### What you should do:
State the number of lines where "picture" appears. Add nothing else.

(Source data)

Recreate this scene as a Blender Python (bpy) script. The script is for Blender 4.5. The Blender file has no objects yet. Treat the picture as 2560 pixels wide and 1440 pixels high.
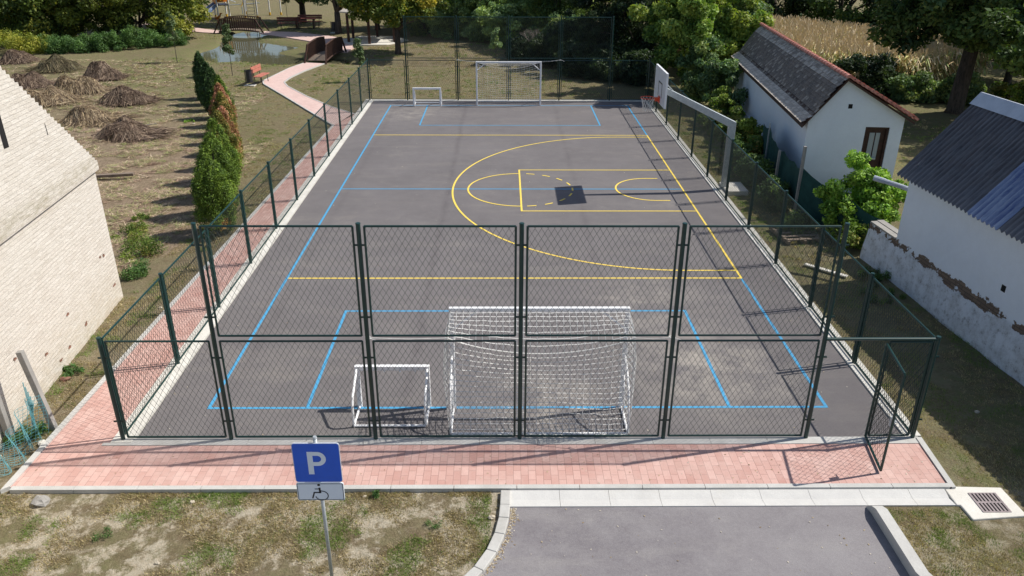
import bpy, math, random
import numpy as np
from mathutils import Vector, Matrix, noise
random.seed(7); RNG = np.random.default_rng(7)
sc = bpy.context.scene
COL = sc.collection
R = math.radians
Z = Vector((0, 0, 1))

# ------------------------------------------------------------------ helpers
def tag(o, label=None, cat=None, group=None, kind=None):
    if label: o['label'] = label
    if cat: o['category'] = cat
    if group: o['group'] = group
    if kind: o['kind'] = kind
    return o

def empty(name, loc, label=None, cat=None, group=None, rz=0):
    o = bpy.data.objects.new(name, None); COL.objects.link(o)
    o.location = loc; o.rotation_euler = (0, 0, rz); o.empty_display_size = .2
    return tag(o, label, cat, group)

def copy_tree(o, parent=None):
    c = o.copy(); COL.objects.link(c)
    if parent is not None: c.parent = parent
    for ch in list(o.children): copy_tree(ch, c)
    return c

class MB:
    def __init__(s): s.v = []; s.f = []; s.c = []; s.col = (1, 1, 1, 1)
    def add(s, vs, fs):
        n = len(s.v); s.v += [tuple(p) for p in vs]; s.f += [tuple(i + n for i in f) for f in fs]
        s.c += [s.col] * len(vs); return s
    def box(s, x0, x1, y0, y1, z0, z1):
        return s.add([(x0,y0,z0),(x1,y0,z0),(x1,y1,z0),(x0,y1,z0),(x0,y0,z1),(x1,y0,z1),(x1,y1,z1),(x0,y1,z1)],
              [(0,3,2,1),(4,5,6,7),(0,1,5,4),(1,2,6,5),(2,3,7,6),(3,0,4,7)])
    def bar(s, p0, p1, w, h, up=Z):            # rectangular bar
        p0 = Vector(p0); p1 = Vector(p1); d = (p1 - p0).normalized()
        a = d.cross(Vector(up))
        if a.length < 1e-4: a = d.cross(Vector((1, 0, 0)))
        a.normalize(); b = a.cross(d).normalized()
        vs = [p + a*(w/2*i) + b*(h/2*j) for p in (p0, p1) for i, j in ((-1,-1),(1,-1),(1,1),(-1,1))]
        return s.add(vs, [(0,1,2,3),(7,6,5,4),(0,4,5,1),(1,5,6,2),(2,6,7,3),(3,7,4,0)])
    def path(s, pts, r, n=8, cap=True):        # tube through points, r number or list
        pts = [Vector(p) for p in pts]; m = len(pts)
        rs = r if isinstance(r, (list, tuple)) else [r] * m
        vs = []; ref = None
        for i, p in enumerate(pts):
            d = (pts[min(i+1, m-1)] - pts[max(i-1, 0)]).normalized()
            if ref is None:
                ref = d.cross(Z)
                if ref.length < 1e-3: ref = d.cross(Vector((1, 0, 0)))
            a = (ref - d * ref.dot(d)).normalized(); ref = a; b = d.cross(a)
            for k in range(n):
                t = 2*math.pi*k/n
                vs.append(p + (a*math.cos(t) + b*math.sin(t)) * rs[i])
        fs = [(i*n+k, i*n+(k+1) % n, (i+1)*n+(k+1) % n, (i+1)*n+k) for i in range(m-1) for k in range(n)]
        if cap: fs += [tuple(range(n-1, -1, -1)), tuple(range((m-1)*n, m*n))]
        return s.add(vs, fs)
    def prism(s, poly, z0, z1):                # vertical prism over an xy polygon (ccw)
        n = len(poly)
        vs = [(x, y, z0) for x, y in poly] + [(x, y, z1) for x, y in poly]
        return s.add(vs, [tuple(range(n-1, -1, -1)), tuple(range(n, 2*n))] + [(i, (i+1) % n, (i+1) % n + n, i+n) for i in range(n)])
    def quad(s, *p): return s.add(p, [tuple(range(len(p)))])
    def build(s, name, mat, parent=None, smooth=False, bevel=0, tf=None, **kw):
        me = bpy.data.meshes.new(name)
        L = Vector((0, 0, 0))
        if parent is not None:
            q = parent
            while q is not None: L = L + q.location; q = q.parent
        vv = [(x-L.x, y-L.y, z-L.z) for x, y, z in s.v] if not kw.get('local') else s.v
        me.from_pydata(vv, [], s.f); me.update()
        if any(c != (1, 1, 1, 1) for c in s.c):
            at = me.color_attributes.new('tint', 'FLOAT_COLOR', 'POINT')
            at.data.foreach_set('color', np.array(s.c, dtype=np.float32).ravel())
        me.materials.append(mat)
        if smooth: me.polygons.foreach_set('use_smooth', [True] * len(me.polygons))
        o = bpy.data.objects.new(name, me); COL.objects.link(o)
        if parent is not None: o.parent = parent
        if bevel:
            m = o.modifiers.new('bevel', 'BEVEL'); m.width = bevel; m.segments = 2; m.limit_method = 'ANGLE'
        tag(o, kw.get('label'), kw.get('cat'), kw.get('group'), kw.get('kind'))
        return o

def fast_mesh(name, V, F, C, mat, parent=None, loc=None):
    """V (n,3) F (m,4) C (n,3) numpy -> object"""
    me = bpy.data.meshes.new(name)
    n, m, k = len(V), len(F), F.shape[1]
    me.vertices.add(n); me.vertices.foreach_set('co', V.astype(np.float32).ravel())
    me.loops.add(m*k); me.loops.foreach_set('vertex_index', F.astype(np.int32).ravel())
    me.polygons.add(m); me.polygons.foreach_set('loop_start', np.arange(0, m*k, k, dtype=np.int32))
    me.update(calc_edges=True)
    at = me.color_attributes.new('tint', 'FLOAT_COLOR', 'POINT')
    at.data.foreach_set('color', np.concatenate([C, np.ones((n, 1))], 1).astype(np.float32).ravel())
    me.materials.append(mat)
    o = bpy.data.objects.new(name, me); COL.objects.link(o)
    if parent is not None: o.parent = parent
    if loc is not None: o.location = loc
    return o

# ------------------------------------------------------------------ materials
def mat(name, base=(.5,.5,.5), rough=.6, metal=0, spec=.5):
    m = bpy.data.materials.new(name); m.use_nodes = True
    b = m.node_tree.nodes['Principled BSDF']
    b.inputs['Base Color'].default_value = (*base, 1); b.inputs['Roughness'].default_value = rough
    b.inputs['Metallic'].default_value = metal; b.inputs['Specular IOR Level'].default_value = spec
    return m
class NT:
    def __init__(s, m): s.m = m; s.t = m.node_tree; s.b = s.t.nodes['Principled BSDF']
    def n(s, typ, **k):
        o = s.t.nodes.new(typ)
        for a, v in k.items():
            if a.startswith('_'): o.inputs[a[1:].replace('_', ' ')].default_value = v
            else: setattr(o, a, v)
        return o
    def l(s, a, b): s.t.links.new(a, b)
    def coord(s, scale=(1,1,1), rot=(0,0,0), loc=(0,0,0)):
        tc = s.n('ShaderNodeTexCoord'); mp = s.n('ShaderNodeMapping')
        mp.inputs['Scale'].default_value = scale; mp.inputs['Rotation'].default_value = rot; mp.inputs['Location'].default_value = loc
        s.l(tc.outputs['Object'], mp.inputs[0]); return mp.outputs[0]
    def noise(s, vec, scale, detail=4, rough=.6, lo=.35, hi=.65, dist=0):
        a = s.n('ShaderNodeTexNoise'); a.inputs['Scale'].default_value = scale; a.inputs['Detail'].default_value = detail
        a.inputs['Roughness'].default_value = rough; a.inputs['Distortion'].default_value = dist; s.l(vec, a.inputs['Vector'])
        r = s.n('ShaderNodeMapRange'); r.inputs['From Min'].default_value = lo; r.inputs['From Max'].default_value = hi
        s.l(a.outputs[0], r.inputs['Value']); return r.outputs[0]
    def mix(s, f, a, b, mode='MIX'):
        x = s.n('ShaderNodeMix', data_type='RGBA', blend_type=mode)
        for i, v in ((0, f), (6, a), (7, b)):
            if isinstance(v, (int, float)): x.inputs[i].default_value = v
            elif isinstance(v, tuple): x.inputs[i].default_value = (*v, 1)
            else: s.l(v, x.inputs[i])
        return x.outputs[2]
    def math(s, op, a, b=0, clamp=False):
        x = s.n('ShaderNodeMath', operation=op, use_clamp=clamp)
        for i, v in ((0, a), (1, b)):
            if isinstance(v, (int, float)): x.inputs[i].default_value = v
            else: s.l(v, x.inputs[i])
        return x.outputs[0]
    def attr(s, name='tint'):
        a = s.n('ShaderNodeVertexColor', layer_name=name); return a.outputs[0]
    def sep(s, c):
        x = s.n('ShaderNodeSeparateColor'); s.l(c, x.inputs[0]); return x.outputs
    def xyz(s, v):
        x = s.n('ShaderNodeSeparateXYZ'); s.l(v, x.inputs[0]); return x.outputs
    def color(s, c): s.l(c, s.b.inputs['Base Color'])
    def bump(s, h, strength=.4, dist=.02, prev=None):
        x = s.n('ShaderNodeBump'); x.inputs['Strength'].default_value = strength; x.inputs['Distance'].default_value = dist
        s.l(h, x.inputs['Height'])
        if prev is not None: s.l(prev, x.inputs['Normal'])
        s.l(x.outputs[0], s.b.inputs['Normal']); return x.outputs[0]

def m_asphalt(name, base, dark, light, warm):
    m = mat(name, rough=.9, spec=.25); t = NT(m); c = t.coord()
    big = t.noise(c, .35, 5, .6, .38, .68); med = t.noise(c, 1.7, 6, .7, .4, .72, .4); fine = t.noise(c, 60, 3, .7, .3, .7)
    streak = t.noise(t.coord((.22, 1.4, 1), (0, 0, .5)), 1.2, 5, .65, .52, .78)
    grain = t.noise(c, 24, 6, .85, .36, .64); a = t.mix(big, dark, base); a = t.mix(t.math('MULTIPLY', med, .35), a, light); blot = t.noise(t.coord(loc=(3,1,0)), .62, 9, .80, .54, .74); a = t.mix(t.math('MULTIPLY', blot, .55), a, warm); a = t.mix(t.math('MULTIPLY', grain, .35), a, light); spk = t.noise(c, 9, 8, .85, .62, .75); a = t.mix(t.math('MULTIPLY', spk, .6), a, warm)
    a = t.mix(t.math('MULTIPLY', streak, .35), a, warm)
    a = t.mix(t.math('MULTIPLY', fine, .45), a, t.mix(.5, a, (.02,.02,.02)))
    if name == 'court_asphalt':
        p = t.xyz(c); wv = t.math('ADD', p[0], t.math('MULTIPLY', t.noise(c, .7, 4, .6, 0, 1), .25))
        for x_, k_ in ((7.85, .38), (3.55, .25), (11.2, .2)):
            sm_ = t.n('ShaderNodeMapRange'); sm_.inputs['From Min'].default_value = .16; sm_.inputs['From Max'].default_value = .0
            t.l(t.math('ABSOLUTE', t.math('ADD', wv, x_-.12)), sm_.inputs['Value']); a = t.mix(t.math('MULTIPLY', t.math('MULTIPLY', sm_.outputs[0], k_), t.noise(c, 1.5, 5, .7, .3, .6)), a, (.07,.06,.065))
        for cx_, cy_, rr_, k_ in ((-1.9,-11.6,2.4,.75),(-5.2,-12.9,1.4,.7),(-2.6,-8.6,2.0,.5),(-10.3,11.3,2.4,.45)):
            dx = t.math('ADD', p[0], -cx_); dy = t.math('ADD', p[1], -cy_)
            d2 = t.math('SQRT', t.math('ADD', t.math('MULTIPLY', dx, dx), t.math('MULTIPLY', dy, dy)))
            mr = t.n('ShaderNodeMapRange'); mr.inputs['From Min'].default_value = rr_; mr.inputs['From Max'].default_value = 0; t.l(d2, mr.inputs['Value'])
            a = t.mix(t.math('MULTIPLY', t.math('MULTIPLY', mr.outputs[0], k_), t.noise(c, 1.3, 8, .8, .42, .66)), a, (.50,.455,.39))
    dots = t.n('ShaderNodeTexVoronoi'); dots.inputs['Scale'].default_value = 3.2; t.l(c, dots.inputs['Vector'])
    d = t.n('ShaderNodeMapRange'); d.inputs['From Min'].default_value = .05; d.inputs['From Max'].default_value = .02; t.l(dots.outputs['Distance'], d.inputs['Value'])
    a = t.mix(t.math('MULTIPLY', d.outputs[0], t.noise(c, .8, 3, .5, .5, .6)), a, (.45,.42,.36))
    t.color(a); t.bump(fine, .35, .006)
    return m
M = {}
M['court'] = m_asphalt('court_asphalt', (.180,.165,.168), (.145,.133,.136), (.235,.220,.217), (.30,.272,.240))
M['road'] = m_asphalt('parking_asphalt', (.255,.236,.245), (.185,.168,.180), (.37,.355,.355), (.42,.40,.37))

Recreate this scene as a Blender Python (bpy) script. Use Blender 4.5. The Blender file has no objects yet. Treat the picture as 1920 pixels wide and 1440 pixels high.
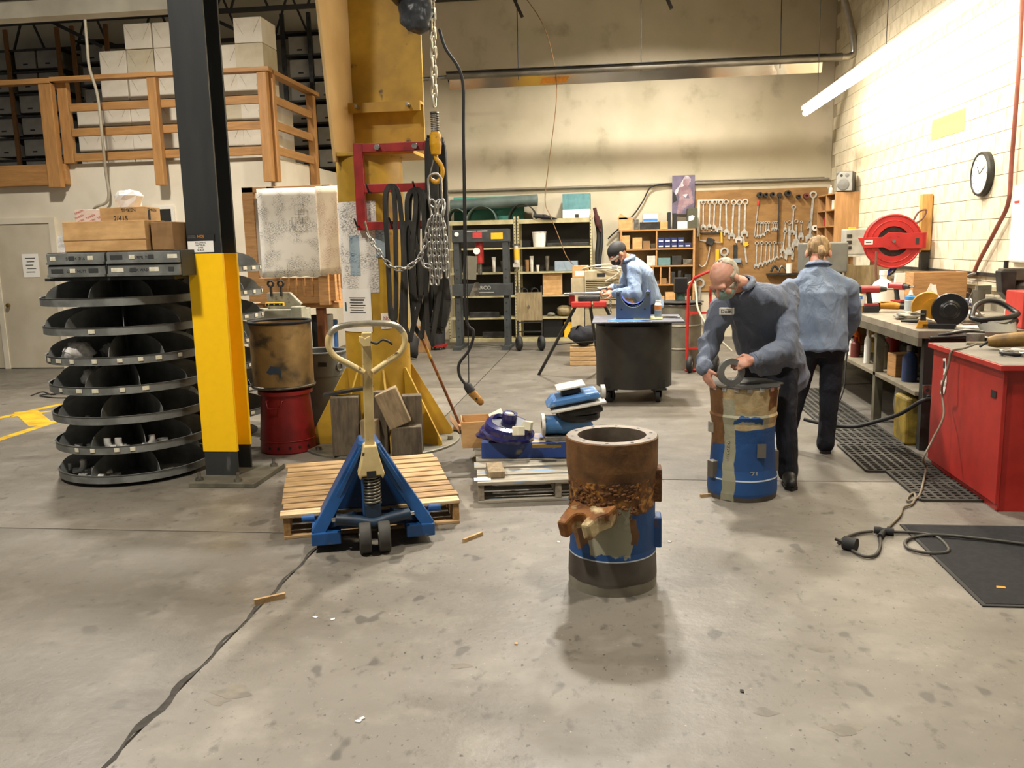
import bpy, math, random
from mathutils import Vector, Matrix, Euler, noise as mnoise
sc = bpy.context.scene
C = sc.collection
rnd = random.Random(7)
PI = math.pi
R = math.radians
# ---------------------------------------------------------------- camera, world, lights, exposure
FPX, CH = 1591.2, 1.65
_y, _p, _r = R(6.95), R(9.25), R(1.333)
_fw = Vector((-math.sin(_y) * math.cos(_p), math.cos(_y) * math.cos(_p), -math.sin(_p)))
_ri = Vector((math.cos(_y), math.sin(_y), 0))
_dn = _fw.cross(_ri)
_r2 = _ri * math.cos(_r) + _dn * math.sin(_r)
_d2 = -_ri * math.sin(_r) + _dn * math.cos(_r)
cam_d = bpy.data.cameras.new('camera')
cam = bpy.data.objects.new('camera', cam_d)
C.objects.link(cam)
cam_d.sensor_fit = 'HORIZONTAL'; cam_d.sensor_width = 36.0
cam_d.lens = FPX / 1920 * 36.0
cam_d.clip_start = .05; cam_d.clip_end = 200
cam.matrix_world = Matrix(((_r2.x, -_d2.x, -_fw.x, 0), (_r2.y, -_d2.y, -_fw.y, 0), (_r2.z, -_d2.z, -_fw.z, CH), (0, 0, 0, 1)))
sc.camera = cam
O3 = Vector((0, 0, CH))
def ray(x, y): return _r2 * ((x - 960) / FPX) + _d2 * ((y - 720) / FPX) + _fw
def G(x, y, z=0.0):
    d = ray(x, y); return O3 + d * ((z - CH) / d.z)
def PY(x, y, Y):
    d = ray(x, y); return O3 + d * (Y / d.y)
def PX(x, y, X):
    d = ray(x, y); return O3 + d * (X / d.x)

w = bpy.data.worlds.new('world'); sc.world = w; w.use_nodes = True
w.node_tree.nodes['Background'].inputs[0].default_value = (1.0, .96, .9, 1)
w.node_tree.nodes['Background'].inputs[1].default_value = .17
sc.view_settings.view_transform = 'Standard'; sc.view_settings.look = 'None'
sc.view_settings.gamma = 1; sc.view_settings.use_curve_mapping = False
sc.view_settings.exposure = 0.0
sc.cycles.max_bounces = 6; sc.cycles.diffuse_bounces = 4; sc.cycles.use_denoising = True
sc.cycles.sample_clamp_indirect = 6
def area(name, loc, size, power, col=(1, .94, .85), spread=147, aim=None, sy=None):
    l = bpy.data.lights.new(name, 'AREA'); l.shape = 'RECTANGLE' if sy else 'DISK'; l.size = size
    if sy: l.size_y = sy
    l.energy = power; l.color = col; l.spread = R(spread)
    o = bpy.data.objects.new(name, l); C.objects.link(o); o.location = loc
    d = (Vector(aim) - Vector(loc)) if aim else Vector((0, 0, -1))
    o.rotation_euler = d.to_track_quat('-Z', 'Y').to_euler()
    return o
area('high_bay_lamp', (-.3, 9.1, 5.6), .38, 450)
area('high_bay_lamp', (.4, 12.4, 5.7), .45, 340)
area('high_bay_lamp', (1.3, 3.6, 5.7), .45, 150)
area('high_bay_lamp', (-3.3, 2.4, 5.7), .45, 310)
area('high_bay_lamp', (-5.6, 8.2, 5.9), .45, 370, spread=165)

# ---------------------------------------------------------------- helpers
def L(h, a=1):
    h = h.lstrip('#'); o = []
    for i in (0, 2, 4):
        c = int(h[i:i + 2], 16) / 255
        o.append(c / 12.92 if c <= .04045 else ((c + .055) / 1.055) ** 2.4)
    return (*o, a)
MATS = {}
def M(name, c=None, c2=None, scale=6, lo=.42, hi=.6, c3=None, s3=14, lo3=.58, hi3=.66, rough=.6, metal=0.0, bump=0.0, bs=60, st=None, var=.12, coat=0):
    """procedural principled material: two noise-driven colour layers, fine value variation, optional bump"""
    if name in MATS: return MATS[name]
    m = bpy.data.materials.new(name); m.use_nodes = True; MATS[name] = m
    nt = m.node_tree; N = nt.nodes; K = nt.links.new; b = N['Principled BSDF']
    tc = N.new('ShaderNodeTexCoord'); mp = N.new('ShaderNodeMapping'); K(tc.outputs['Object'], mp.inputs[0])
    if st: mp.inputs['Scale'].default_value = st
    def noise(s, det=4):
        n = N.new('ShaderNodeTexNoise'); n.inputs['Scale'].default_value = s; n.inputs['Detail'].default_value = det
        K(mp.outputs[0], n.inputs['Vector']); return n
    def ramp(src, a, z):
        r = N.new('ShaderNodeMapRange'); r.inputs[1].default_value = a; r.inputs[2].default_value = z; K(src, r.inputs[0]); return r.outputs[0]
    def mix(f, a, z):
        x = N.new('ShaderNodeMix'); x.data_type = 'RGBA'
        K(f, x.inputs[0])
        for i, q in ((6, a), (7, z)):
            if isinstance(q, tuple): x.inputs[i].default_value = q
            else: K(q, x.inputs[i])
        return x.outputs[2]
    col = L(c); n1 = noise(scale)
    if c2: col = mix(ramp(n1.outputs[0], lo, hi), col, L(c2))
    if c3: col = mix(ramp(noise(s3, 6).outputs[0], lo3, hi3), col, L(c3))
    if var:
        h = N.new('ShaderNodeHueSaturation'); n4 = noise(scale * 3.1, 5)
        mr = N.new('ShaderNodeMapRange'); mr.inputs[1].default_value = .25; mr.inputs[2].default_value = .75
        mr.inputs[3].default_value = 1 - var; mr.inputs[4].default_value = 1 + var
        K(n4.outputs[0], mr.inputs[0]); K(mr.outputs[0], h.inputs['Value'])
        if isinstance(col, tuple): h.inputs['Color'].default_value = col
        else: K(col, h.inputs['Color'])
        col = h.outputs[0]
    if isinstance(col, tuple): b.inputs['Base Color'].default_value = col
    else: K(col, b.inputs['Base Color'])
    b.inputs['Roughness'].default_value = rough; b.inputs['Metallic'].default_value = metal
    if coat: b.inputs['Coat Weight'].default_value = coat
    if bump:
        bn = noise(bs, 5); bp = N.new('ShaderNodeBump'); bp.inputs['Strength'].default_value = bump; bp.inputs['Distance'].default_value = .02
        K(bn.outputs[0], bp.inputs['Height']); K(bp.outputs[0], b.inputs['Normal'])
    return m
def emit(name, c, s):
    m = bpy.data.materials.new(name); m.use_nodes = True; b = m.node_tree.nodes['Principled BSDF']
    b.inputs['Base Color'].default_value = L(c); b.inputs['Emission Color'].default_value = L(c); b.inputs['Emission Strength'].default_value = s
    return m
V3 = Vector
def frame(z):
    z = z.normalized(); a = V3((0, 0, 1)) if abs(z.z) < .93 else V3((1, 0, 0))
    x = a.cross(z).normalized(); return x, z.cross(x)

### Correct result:
2